## Set task
Transcribe everything in the data word for word. Pictures are left out.

## Data block
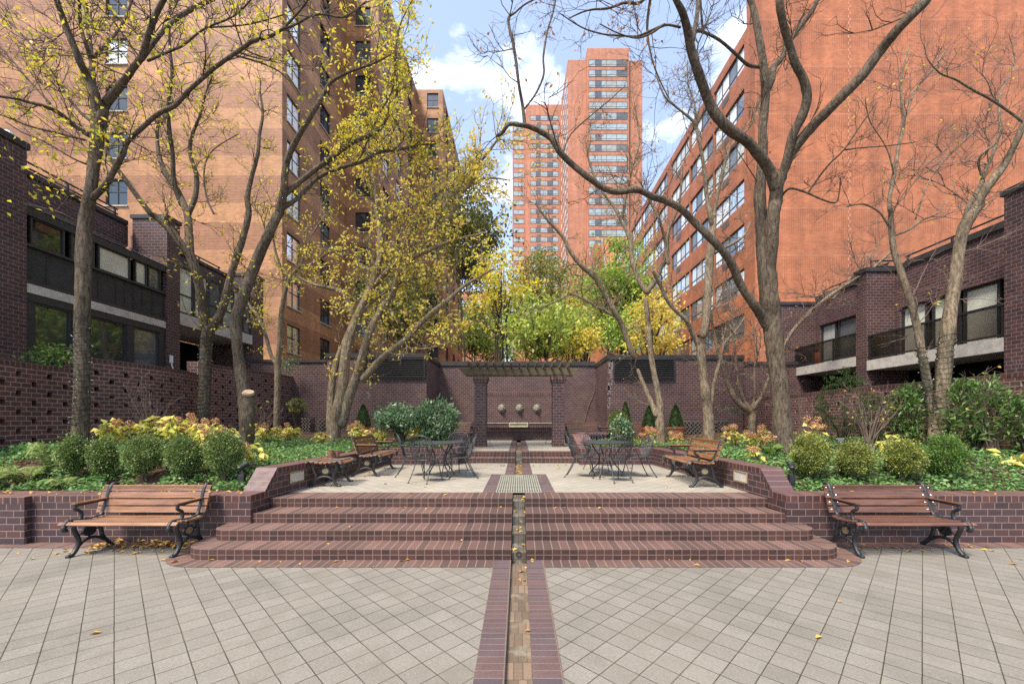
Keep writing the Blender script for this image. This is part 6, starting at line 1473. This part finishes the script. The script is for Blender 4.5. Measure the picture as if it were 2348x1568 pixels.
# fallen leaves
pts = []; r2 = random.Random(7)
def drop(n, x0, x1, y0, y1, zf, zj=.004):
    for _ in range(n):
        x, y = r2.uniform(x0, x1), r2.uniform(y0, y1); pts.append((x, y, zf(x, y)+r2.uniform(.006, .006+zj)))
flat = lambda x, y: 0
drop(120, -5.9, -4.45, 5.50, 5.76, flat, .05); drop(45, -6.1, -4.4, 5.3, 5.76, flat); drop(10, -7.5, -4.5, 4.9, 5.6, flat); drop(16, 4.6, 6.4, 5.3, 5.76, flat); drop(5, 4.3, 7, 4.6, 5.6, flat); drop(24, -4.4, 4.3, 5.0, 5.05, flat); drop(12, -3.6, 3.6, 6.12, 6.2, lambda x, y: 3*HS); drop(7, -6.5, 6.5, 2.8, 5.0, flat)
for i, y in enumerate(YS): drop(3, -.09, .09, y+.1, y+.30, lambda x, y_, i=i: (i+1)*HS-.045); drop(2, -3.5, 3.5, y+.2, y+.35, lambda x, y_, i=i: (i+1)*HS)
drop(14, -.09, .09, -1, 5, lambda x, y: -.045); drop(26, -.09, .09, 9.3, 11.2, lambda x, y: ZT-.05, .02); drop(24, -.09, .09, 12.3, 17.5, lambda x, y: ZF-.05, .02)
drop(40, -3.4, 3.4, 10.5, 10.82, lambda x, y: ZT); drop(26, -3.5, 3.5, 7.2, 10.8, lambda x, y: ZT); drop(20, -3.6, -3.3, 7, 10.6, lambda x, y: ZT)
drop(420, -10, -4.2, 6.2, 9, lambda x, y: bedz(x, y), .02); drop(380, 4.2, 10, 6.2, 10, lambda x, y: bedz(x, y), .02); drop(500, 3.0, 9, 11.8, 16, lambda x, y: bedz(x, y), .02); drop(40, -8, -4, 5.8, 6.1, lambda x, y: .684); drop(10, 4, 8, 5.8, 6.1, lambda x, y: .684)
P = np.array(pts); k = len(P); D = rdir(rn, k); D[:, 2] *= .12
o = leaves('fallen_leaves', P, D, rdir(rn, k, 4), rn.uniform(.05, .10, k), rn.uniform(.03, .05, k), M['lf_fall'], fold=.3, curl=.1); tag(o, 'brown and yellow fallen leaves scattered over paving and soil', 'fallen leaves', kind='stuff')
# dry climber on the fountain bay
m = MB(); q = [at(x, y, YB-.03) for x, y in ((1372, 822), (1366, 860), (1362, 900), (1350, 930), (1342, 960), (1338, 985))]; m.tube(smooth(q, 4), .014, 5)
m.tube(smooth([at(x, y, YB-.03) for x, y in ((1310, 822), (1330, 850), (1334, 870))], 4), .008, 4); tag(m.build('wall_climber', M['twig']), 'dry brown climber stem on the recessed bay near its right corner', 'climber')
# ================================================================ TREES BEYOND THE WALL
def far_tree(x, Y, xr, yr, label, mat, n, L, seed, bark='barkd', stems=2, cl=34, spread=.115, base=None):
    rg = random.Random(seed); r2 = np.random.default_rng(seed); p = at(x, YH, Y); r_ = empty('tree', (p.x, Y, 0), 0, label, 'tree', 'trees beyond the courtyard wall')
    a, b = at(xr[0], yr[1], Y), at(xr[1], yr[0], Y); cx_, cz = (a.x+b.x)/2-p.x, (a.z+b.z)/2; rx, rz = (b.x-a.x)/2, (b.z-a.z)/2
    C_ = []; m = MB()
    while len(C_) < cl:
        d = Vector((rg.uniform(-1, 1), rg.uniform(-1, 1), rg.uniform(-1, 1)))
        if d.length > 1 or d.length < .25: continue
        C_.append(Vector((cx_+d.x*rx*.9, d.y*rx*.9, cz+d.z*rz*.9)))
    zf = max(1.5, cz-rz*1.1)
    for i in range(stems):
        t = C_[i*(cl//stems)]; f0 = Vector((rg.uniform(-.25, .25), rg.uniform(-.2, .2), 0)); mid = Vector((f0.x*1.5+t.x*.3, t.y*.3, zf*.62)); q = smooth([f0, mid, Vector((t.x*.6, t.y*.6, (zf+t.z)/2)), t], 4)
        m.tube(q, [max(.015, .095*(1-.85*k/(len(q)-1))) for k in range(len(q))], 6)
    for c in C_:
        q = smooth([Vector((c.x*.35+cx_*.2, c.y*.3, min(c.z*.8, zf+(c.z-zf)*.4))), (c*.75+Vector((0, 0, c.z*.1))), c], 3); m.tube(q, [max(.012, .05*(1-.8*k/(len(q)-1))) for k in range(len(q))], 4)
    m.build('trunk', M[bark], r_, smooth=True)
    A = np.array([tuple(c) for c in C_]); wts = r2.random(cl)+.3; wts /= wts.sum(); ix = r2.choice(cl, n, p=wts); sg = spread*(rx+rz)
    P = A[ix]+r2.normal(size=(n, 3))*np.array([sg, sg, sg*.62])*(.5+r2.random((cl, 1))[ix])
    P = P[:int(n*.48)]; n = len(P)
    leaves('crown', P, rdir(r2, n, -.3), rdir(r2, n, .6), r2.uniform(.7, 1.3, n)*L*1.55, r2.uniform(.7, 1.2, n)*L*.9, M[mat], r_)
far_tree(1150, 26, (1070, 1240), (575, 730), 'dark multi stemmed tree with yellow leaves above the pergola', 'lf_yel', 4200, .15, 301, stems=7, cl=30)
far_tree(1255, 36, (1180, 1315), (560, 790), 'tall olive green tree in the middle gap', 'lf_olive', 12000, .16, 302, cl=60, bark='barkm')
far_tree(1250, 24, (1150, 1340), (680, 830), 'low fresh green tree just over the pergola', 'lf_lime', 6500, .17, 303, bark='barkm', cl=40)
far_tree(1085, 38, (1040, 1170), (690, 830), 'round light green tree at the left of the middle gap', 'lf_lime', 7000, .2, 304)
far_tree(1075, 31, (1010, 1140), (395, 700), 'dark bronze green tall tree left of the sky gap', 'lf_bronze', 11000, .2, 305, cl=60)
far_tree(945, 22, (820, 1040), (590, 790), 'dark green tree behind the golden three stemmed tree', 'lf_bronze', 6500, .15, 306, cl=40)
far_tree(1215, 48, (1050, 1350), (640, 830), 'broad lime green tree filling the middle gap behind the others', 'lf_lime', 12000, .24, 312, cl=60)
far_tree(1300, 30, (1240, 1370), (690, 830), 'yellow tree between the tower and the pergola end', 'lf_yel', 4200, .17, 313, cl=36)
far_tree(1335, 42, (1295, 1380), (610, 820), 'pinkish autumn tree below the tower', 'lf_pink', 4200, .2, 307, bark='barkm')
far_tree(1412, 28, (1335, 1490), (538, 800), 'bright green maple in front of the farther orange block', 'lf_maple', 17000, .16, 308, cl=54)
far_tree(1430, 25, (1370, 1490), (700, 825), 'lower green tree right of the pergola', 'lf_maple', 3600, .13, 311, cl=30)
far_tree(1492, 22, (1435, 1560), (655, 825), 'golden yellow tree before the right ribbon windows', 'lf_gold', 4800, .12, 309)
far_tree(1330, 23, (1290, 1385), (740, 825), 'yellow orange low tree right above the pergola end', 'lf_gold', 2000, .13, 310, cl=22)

## Complete response
Keep writing the Blender script for this image. This is part 6, starting at line 1473. This part finishes the script. The script is for Blender 4.5. Measure the picture as if it were 2348x1568 pixels.
# fallen leaves
pts = []; r2 = random.Random(7)
def drop(n, x0, x1, y0, y1, zf, zj=.004):
    for _ in range(n):
        x, y = r2.uniform(x0, x1), r2.uniform(y0, y1); pts.append((x, y, zf(x, y)+r2.uniform(.006, .006+zj)))
flat = lambda x, y: 0
drop(120, -5.9, -4.45, 5.50, 5.76, flat, .05); drop(45, -6.1, -4.4, 5.3, 5.76, flat); drop(10, -7.5, -4.5, 4.9, 5.6, flat); drop(16, 4.6, 6.4, 5.3, 5.76, flat); drop(5, 4.3, 7, 4.6, 5.6, flat); drop(24, -4.4, 4.3, 5.0, 5.05, flat); drop(12, -3.6, 3.6, 6.12, 6.2, lambda x, y: 3*HS); drop(7, -6.5, 6.5, 2.8, 5.0, flat)
for i, y in enumerate(YS): drop(3, -.09, .09, y+.1, y+.30, lambda x, y_, i=i: (i+1)*HS-.045); drop(2, -3.5, 3.5, y+.2, y+.35, lambda x, y_, i=i: (i+1)*HS)
drop(14, -.09, .09, -1, 5, lambda x, y: -.045); drop(26, -.09, .09, 9.3, 11.2, lambda x, y: ZT-.05, .02); drop(24, -.09, .09, 12.3, 17.5, lambda x, y: ZF-.05, .02)
drop(40, -3.4, 3.4, 10.5, 10.82, lambda x, y: ZT); drop(26, -3.5, 3.5, 7.2, 10.8, lambda x, y: ZT); drop(20, -3.6, -3.3, 7, 10.6, lambda x, y: ZT)
drop(420, -10, -4.2, 6.2, 9, lambda x, y: bedz(x, y), .02); drop(380, 4.2, 10, 6.2, 10, lambda x, y: bedz(x, y), .02); drop(500, 3.0, 9, 11.8, 16, lambda x, y: bedz(x, y), .02); drop(40, -8, -4, 5.8, 6.1, lambda x, y: .684); drop(10, 4, 8, 5.8, 6.1, lambda x, y: .684)
P = np.array(pts); k = len(P); D = rdir(rn, k); D[:, 2] *= .12
o = leaves('fallen_leaves', P, D, rdir(rn, k, 4), rn.uniform(.05, .10, k), rn.uniform(.03, .05, k), M['lf_fall'], fold=.3, curl=.1); tag(o, 'brown and yellow fallen leaves scattered over paving and soil', 'fallen leaves', kind='stuff')
# dry climber on the fountain bay
m = MB(); q = [at(x, y, YB-.03) for x, y in ((1372, 822), (1366, 860), (1362, 900), (1350, 930), (1342, 960), (1338, 985))]; m.tube(smooth(q, 4), .014, 5)
m.tube(smooth([at(x, y, YB-.03) for x, y in ((1310, 822), (1330, 850), (1334, 870))], 4), .008, 4); tag(m.build('wall_climber', M['twig']), 'dry brown climber stem on the recessed bay near its right corner', 'climber')
# ================================================================ TREES BEYOND THE WALL
def far_tree(x, Y, xr, yr, label, mat, n, L, seed, bark='barkd', stems=2, cl=34, spread=.115, base=None):
    rg = random.Random(seed); r2 = np.random.default_rng(seed); p = at(x, YH, Y); r_ = empty('tree', (p.x, Y, 0), 0, label, 'tree', 'trees beyond the courtyard wall')
    a, b = at(xr[0], yr[1], Y), at(xr[1], yr[0], Y); cx_, cz = (a.x+b.x)/2-p.x, (a.z+b.z)/2; rx, rz = (b.x-a.x)/2, (b.z-a.z)/2
    C_ = []; m = MB()
    while len(C_) < cl:
        d = Vector((rg.uniform(-1, 1), rg.uniform(-1, 1), rg.uniform(-1, 1)))
        if d.length > 1 or d.length < .25: continue
        C_.append(Vector((cx_+d.x*rx*.9, d.y*rx*.9, cz+d.z*rz*.9)))
    zf = max(1.5, cz-rz*1.1)
    for i in range(stems):
        t = C_[i*(cl//stems)]; f0 = Vector((rg.uniform(-.25, .25), rg.uniform(-.2, .2), 0)); mid = Vector((f0.x*1.5+t.x*.3, t.y*.3, zf*.62)); q = smooth([f0, mid, Vector((t.x*.6, t.y*.6, (zf+t.z)/2)), t], 4)
        m.tube(q, [max(.015, .095*(1-.85*k/(len(q)-1))) for k in range(len(q))], 6)
    for c in C_:
        q = smooth([Vector((c.x*.35+cx_*.2, c.y*.3, min(c.z*.8, zf+(c.z-zf)*.4))), (c*.75+Vector((0, 0, c.z*.1))), c], 3); m.tube(q, [max(.012, .05*(1-.8*k/(len(q)-1))) for k in range(len(q))], 4)
    m.build('trunk', M[bark], r_, smooth=True)
    A = np.array([tuple(c) for c in C_]); wts = r2.random(cl)+.3; wts /= wts.sum(); ix = r2.choice(cl, n, p=wts); sg = spread*(rx+rz)
    P = A[ix]+r2.normal(size=(n, 3))*np.array([sg, sg, sg*.62])*(.5+r2.random((cl, 1))[ix])
    P = P[:int(n*.48)]; n = len(P)
    leaves('crown', P, rdir(r2, n, -.3), rdir(r2, n, .6), r2.uniform(.7, 1.3, n)*L*1.55, r2.uniform(.7, 1.2, n)*L*.9, M[mat], r_)
far_tree(1150, 26, (1070, 1240), (575, 730), 'dark multi stemmed tree with yellow leaves above the pergola', 'lf_yel', 4200, .15, 301, stems=7, cl=30)
far_tree(1255, 36, (1180, 1315), (560, 790), 'tall olive green tree in the middle gap', 'lf_olive', 12000, .16, 302, cl=60, bark='barkm')
far_tree(1250, 24, (1150, 1340), (680, 830), 'low fresh green tree just over the pergola', 'lf_lime', 6500, .17, 303, bark='barkm', cl=40)
far_tree(1085, 38, (1040, 1170), (690, 830), 'round light green tree at the left of the middle gap', 'lf_lime', 7000, .2, 304)
far_tree(1075, 31, (1010, 1140), (395, 700), 'dark bronze green tall tree left of the sky gap', 'lf_bronze', 11000, .2, 305, cl=60)
far_tree(945, 22, (820, 1040), (590, 790), 'dark green tree behind the golden three stemmed tree', 'lf_bronze', 6500, .15, 306, cl=40)
far_tree(1215, 48, (1050, 1350), (640, 830), 'broad lime green tree filling the middle gap behind the others', 'lf_lime', 12000, .24, 312, cl=60)
far_tree(1300, 30, (1240, 1370), (690, 830), 'yellow tree between the tower and the pergola end', 'lf_yel', 4200, .17, 313, cl=36)
far_tree(1335, 42, (1295, 1380), (610, 820), 'pinkish autumn tree below the tower', 'lf_pink', 4200, .2, 307, bark='barkm')
far_tree(1412, 28, (1335, 1490), (538, 800), 'bright green maple in front of the farther orange block', 'lf_maple', 17000, .16, 308, cl=54)
far_tree(1430, 25, (1370, 1490), (700, 825), 'lower green tree right of the pergola', 'lf_maple', 3600, .13, 311, cl=30)
far_tree(1492, 22, (1435, 1560), (655, 825), 'golden yellow tree before the right ribbon windows', 'lf_gold', 4800, .12, 309)
far_tree(1330, 23, (1290, 1385), (740, 825), 'yellow orange low tree right above the pergola end', 'lf_gold', 2000, .13, 310, cl=22)